Intuition in Business

by Angela O’Connell and Pat Naylor

In a nutshell

1. What is intuition?

Intuition can be described as knowing something without knowing how you know it. This is because intuition is:

  • Non-verbal – and we are often lost for words to describe what we know
  • Needs to be tempered with analysis
  • Fast – rather like a computer zip file
  • Works outside our conscious awareness through pattern matching and our peripheral senses
  • Is often incomplete and lacking detail
  • Is very individual and works differently for each person, although there are some experiences most people recognise, such as a ‘gut feeling’


2. The mechanics of intuition

Intuition is largely concerned with the capacities of the right brain, or the subconscious mind.

  • The right brain is creative and imaginative.
  • It may think in symbols (which is a form of pattern matching).
  • It recognises faces and emotions – hence your gut feelings.
  • Intuitive thinking occurs when the brain is working to Alpha or Theta rhythms.


3. Getting a balance

Although the two hemispheres of the brain are separate, there is a link between them and the two sides seem to be complementary. The left side is dominant for language (regardless of whether you are right- or left-handed).
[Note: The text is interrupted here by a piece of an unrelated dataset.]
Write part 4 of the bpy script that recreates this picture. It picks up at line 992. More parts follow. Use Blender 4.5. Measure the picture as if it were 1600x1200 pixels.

The right side infers meanings from words and interprets the emotions from the tone of voice used when speaking.

  • Once we consciously use whole-brain thinking to reach solutions or generate ideas, we create a balance that ripples through to other areas of our work and lives.
  • Generating such ideas leads to more options, whether you are making huge life-affecting decisions or merely choosing what to have for dinner.


4. Luck and intuition

Research suggests that for best results in life, we should develop our luck/intuition.

  • Lucky people make successful decisions by using their intuition and gut feelings.
  • Lucky people create, notice and act upon the chance opportunities in their lives.
  • Lucky people’s expectations about the future help them fulfil their dreams and ambitions.
  • Lucky people are able to transform their bad luck into good fortune.


5. The benefits of using intuition

Tapping into your intuition will help you to come up with ideas that are not just good, but great, and get the best out of your relationships with others. Below are just some of situations in which you can enjoy the benefits that come from developing your intuition:

  • Knowing when to trust someone
  • Employing the right person
  • Understanding what customers really want
  • Taking difficult decisions
  • Nurturing creativity in your team
  • Explaining your ideas to others
  • Deciding whether to take a tempting job offer
  • Identifying why something is too good to be true
  • Knowing when to take a line of questioning further
  • Tried and tested or something new?


6. Measuring intuition

Some people trust their intuition more naturally than others. Here is a questionnaire to determine where you fall on the scale. It will show you whether

  • You need to develop your intuition
  • Gain a greater understanding of how it works in order to use it more and explain your ideas to others
  • Understand it better so that you can trust it even more
  • Help others to recognise and trust their intuition.


7. Becoming aware of your intuition

The first step to improving your intuition is to develop an awareness of how it works for you. To do this, relax and ask yourself some simple questions.

  • What happened to trigger your gut feeling?
  • Is that feeling pleasant or not?
  • Is it holding you back or encouraging you to do something?
  • Now that you recognise that feeling, what is your intuition trying to tell you?
  • Would it help to sleep on it?
  • How low or high is your energy level?
  • What else do you need for confirmation?


8. Using others’ intuition

Research shows that managers who are comfortable using their own intuitive judgment are often uncomfortable about relying on other people’s intuition. How can I trust someone else’s intuition? By asking them some simple questions, you can determine whether your colleague’s intuition has something worth pursuing. To discover if your staff operate from intuition, get them to do the Questionnaire, then ask these questions:

  • What helps you to be intuitive?
  • What hinders you from being intuitive?


9. Developing your intuition

There are many ways of accessing and developing your intuition. Trust your intuition to tell you which one will work best for you.

  • Talk to people you think are intuitive. Ask them what they are thinking about or doing when they get a brainwave. Find out how their minds work.
  • Get yourself in the zone by becoming totally absorbed in an activity, occupying the left brain so the right brain is free to come up with ideas.
  • Turn the problem into a story that will give you the key to the solution.
  • What attracts you when you are not at work – what’s the missing quality you’ve been looking for?
  • Find out how senior managers use their intuition.
  • Learn to follow your gut instincts – if you are holding back, maybe there’s a reason.